« Gilets jaunes » : soupçons de manipulation sur les réseaux sociaux
« Gilets jaunes » : soupçons de manipulation sur les réseaux sociaux
Par Martin Untersinger
Certains experts ont cru déceler des opérations de manipulation sur les réseaux sociaux. Les autorités françaises se penchent sur la question.
Depuis quelques années, l’immixtion d’une puissance étrangère dans la vie politique nationale par le biais des réseaux sociaux est un scénario envisagé et redouté par l’Etat français. S’est-il matérialisé, ces derniers jours, lors de la mobilisation des « gilets jaunes » ?
A ce stade, rien ne permet de le dire. Mais les services de renseignement ont des doutes. Suffisamment pour que, selon nos informations, confirmant celles de l’Agence France-Presse, le Secrétariat général de la défense nationale (SGDSN), clé de voûte de l’appareil sécuritaire français, coordonne une opération de vérification de certaines activités sur les réseaux sociaux. Les autorités s’intéressent tout particulièrement « à des comptes ouverts il y a deux semaines qui envoient cent messages par jour », relate une source bien informée.
Le mouvement des « gilets jaunes » doit énormément aux réseaux sociaux et tout particulièrement à Facebook : c’est là qu’il s’est organisé, et c’est en partie grâce à lui que ce mouvement poursuit son existence protéiforme et sans leaders désignés.
Des activités suspectes sur les réseaux sociaux
Ces derniers jours, quelques chercheurs, experts et entreprises ont cependant remarqué des comportements suspects, en particulier sur Twitter. C’est le cas, par exemple, d’utilisateurs apparus très récemment et pris d’une passion subite et dévorante pour le conflit des « gilets jaunes ». De comptes de médias, postant quasi exclusivement des images et des textes laissant à penser que la France était à feu à sang et n’ayant d’autre présence numérique que cet unique, et bien solitaire, compte Twitter. D’autres ont remarqué des comptes, basés à l’étranger, relayant de nombreuses informations fausses ou tronquées sur le mouvement des « gilets jaunes ». Avec pour but commun de dépeindre un pays ravagé par une quasi-guerre civile.

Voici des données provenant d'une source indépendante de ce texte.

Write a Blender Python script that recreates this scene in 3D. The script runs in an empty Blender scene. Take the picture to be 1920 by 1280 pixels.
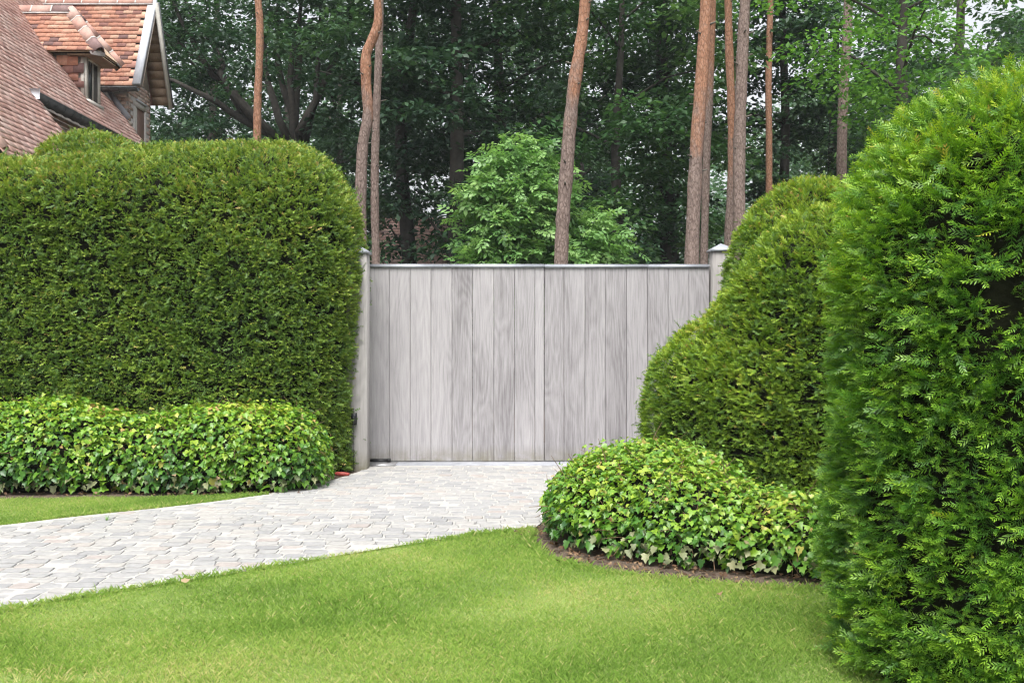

Comme souvent dans ce type d’événement, plusieurs observateurs y ont vu la main du pouvoir russe. C’est notamment le cas de l’entreprise américaine de sécurité informatique New Knowledge, qui a affirmé au quotidien britannique The Times que l’appareil de propagande du Kremlin s’était largement investi dans le débat numérique autour des « gilets jaunes ».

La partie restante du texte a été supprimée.